'OUR BOYS DID NOBLY'
When the Cincinnati Red Stockings rolled into Brooklyn in the spring of 1870 to face the Atlantics, a top eastern nine, there were few fans who thought the home team had a chance. The year before the Red Stockings had gone undefeated in 65 games on a 12,000-mile coast-to-coast tour and had continued the string by winning 27 straight victories this season. True, the Haymakers of Troy had tied them but only by walking off the field to save their bets when the score stood 17-17 at the end of the fifth. Unjustly, the game went into the books as a tie. The record, then, on June 14, 1870 as the Red Stockings invaded Brooklyn was: 92 games played; 91 won; one tie. (It still stands as the longest undefeated string in baseball history.)
George Ellard, owner of a Cincinnati sporting-goods store, organized the remarkable Cincinnati nine with the help of Harry Wright, a professional cricket bowler who had switched to baseball. The game was then supposedly amateur although most crack teams carried hired players and paid them off under the table. The Cincinnati baseball club decided to go the whole hog, turn openly pro and publicize salaries. They raided several eastern clubs and brought a collection of stars to Cincinnati.
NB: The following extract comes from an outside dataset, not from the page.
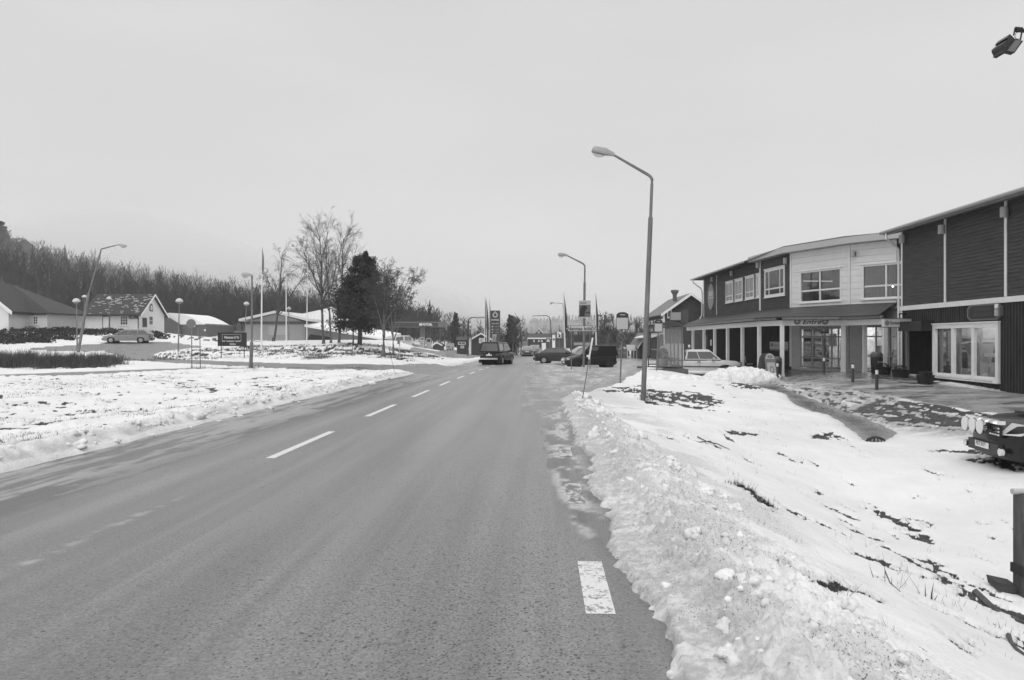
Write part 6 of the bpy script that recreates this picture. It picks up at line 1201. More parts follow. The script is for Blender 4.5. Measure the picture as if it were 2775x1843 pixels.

Among them was George Wright, Harry's 22-year-old brother, lured from the New York Unions, who was the best shortstop in the land. George topped the salary list with $1,400 ($200 more than Captain Harry got) and earned it by batting .640. Pitcher Asa Brainard, who threw a fast, twisting ball, drew $1,100. Behind the plate was Doug Allison ($800), who stood directly over the bat and without glove or mask held Asa's hottest deliveries from a distance of 45 feet. Big Charlie Gould, the only Cincinnati boy, played first and gathered in throws with such ease that he was called the "bushel basket."
It was a brilliant nine, and no less brilliant were the uniforms designed by Ellard and made to order by Mrs. Bertha Bertram, a Cincinnati seamstress. The revolutionary knee-length pants and bright red stockings were ridiculed at first. "Say, Harry, you've got whiskers like a man and pants like a boy," fans yelled at the captain.
But there was nothing ridiculous about the way the team played. At the Capitoline Grounds in Brooklyn, the Atlantics' home field, it looked like the same old story again as the Reds led 3-0 at the end of the third, and the betting odds soared from 5-to-1 to 10-to-1 on the Westerners. But the Atlantics, playing tight ball, refused to go to pieces. They scored twice in the fourth and got two more runs in the sixth to lead 4-3. Then the Reds bounced back with a pair of runs to take the lead once more. But the Atlantics put a run across in the eighth, and now the score was tied at 5-all.
The well-played, seesaw contest had the crowd of 20,000 continually on edge. The picture above, drawn by a Harper's Weekly artist, shows the Atlantics on the field, attired in long trousers, the standard cricket uniform. Note how close to the bags the first and third basemen played, ready to dart either way because of the fair-foul rule. (A grounder hit fair which rolled foul before reaching the bags was fair and playable at that time.)
At the end of the ninth, with the game still deadlocked, the Atlantics started off the field in the belief that a game constituted nine innings and was, therefore, over. Harry Wright, dashing in from center field, insisted that the game go on and was backed by Henry Chadwick, the official scorer. After a long rhubarb, play was resumed. There was no score in the 10th but in the 11th, when the Red Stockings put two across to lead 7-5, the end seemed in sight for the Atlantics.
But the unheard of happened when they came to bat. Asa Brainard suddenly lost his stuff and the Atlantics teed off on him. Right Fielder Cal McVey, stooping to retrieve a ball, was knocked flat by a Brooklyn fan who jumped on his back. Then Second Baseman Sweasy made a costly error and followed it with a bad throw. Before the air cleared the Atlantics had scored three runs and won the game 8-7.
The defeat was a bitter one for Cincinnati but they took it in good spirit. After the game Aaron Champion, president of the Red Stockings, sent this wire to Cincinnati: "Atlantics 8; Cincinnati 7. The finest game ever played. Our boys did nobly, but fortune was against us.... Though beaten, not disgraced."